Blowing up a rival ship

(Image credit: Devolver Digital)

“We’d go to these post-GDC parties every night and just find a counter to set up the game, which was kind of fun. There weren’t any publishers walking by, but a lot of our longtime players and playtesters we met there,” Cribbs said.

Yan added that at one Day of the Devs event, an impromptu Mycopunk demo pulled enough of a crowd that other devs started setting up next to them.

“I think for us there was a lot of luck involved. But also, you pick your luck, right? You put yourself in a situation to be lucky. And I think we absolutely did that.”

Cat screensaver

(Image credit: Devolver Digital)

That luck manifested in a meeting with Devolver Digital. The publisher kept in touch after GDC, but Pigeons at Play wouldn’t ink a deal until September 2024, four months after they’d already turned Mycopunk in and gotten an A.

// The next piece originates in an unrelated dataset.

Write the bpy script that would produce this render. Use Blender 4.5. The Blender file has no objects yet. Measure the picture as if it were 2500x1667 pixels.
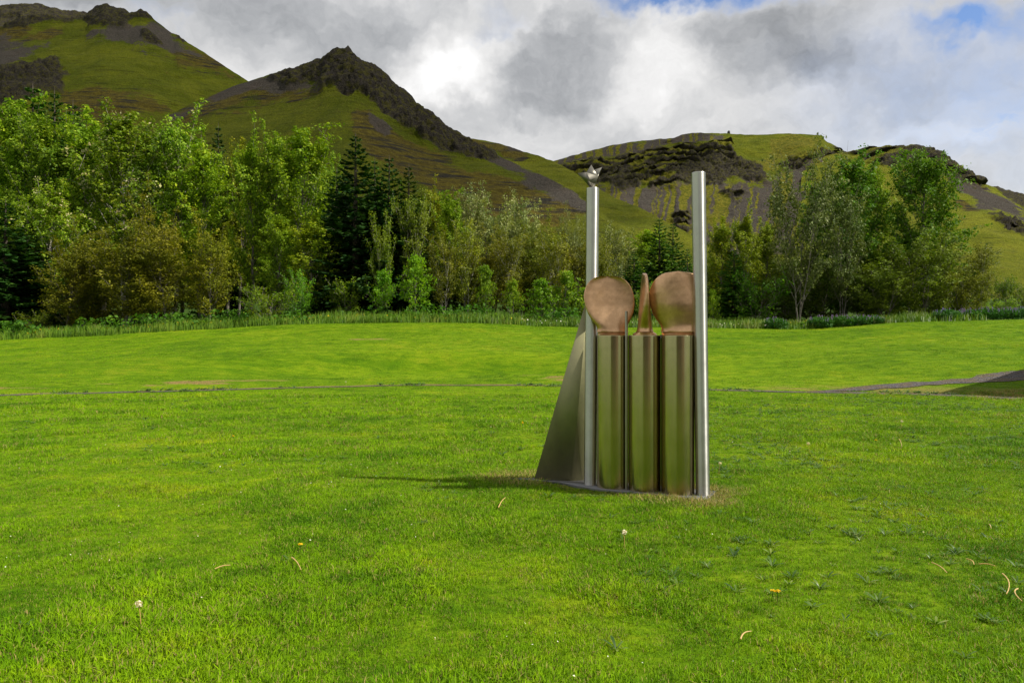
import bpy, math
import numpy as np
from mathutils import Vector

# ------------------------------------------------------------------ camera, world, sun, exposure
S = bpy.context.scene
C = S.collection
F, CX, HY, EYE = 1806.0, 1250.0, 818.0, 1.6      # photo: focal length in its pixels, centre column, eye-level row, eye height

cam_d = bpy.data.cameras.new('camera')
cam = bpy.data.objects.new('camera', cam_d)
C.objects.link(cam)
cam_d.sensor_width = 36.0
cam_d.lens = 36.0 * F / 2500.0
cam_d.shift_y = -(833.5 - HY) / 2500.0
cam_d.clip_start = 0.1
cam_d.clip_end = 9000.0
cam.location = (0, 0, EYE)
cam.rotation_euler = (math.radians(90), 0, 0)
S.camera = cam

SUN = Vector((2.63, -0.45, 3.2)).normalized()
sun_d = bpy.data.lights.new('sun', 'SUN')
sun_d.energy = 4.4
sun_d.angle = math.radians(0.55)
sun_d.color = (1.0, 0.94, 0.84)
sun = bpy.data.objects.new('sun', sun_d)
C.objects.link(sun)
sun.rotation_euler = SUN.to_track_quat('Z', 'Y').to_euler()
sun.location = SUN * 60

S.view_settings.view_transform = 'Standard'
S.view_settings.look = 'None'
S.view_settings.gamma = 1.0
S.view_settings.use_curve_mapping = False
S.view_settings.exposure = 0.55
S.cycles.max_bounces = 7
S.cycles.diffuse_bounces = 3
S.cycles.glossy_bounces = 4
S.cycles.transmission_bounces = 4
S.cycles.transparent_max_bounces = 4
S.cycles.caustics_reflective = False
S.cycles.caustics_refractive = False


class NT:
    """small helper that writes node trees"""
    def __init__(s, tree):
        s.t = tree
        s.n = tree.nodes
        s.n.clear()

    def new(s, typ, **kw):
        n = s.n.new(typ)
        for k, v in kw.items():
            setattr(n, k, v)
        return n

    def put(s, sock, v):
        if v is None:
            return
        if isinstance(v, bpy.types.NodeSocket):
            s.t.links.new(v, sock)
        elif isinstance(v, (tuple, list)) and len(v) == 3 and sock.type == 'RGBA':
            sock.default_value = (*v, 1)
        else:
            sock.default_value = v

    def m(s, op, a, b=None, c=None, clamp=False):
        n = s.new('ShaderNodeMath', operation=op, use_clamp=clamp)
        for i, v in enumerate((a, b, c)):
            s.put(n.inputs[i], v)
        return n.outputs[0]

    def v(s, op, a, b=None, out=0):
        n = s.new('ShaderNodeVectorMath', operation=op)
        s.put(n.inputs[0], a)
        if b is not None:
            s.put(n.inputs['Scale' if op == 'SCALE' else 1], b)
        return n.outputs[out]

    def mix(s, f, a, b, blend='MIX'):
        n = s.new('ShaderNodeMix', data_type='RGBA', blend_type=blend)
        s.put(n.inputs[0], f)
        s.put(n.inputs[6], a)
        s.put(n.inputs[7], b)
        return n.outputs[2]

    def noise(s, vec, scale, detail=4, rough=0.55, dist=0.0):
        n = s.new('ShaderNodeTexNoise')
        s.put(n.inputs['Vector'], vec)
        s.put(n.inputs['Scale'], scale)
        s.put(n.inputs['Detail'], detail)
        s.put(n.inputs['Roughness'], rough)
        s.put(n.inputs['Distortion'], dist)
        return n.outputs[0], n.outputs[1]

    def rng(s, val, a, b, c=0.0, d=1.0, smooth=True):
        n = s.new('ShaderNodeMapRange', interpolation_type='SMOOTHSTEP' if smooth else 'LINEAR')
        for i, x in enumerate((val, a, b, c, d)):
            s.put(n.inputs[i], x)
        return n.outputs[0]

    def attr(s, name):
        n = s.new('ShaderNodeAttribute', attribute_name=name)
        return n

    def sep(s, col):
        n = s.new('ShaderNodeSeparateColor')
        s.put(n.inputs[0], col)
        return n.outputs

    def bump(s, h, strength, dist):
        n = s.new('ShaderNodeBump')
        s.put(n.inputs['Height'], h)
        s.put(n.inputs['Strength'], strength)
        s.put(n.inputs['Distance'], dist)
        return n.outputs[0]

    def pos(s):
        return s.new('ShaderNodeNewGeometry').outputs['Position']


def pdir(px, py):
    d = np.array([(px - CX) / F, 1.0, (HY - py) / F])
    return d / np.linalg.norm(d)


# ---- sky: Nishita blue behind a broken cloud deck
SKY = 0.72                                        # brightness of the cloud deck
world = bpy.data.worlds.new('World')
S.world = world
world.use_nodes = True
w = NT(world.node_tree)
tc = w.new('ShaderNodeTexCoord').outputs['Generated']
dirv = w.v('NORMALIZE', tc)
sky = w.new('ShaderNodeTexSky', sky_type='NISHITA', sun_disc=False)
sky.sun_elevation = math.asin(SUN.z)
sky.sun_rotation = math.atan2(SUN.x, SUN.y)
sky.air_density = 1.0
sky.dust_density = 0.6
blue = w.mix(1.0, w.v('SCALE', sky.outputs[0], 0.085), (0.88, 1.0, 1.22), 'MULTIPLY')
_, wn = w.noise(dirv, 5.0, 5, 0.6)
warp = w.v('SCALE', w.v('SUBTRACT', wn, (0.5, 0.5, 0.5)), 0.20)
_, wn2 = w.noise(dirv, 19.0, 5, 0.6)
warp2 = w.v('SCALE', w.v('SUBTRACT', wn2, (0.5, 0.5, 0.5)), 0.055)
dw = w.v('ADD', w.v('ADD', dirv, warp), warp2)


def lobe(px, py, rx, ry, inner=0.25, outer=1.0, tilt=0.0):
    """a soft patch of sky: how far a direction is from (px, py) in an ellipse rx by ry (radians), leaning by tilt"""
    c = pdir(px, py)
    d = w.v('SUBTRACT', dw, tuple(c))
    mp = w.new('ShaderNodeMapping')
    mp.inputs['Rotation'].default_value = (0, math.radians(tilt), 0)
    w.put(mp.inputs['Vector'], d)
    d = w.v('MULTIPLY', mp.outputs[0], (1 / rx, 1 / max(rx, ry), 1 / ry))
    l = w.v('LENGTH', d, out=1)
    return w.rng(l, inner, outer, 1.0, 0.0)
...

“Actually no, we didn’t get an A because [the class] was pass/fail. So we passed,” Yan clarified. “If we’d gotten an A, that would’ve been much better for my GPA.”

While the traditional “make a prototype, find a publisher” route is just one way to go about game development—others just make a great game and then publish it themselves—Pigeons at Play believes there are lots of great games that never make it out of the classroom because students don’t consider it a real possibility.

“We hope that students at NYU and other schools will take this as an example that you can pitch games so long as you have a concrete plan,” Yan said, “and most importantly, that your demo is fun. It doesn’t happen enough.”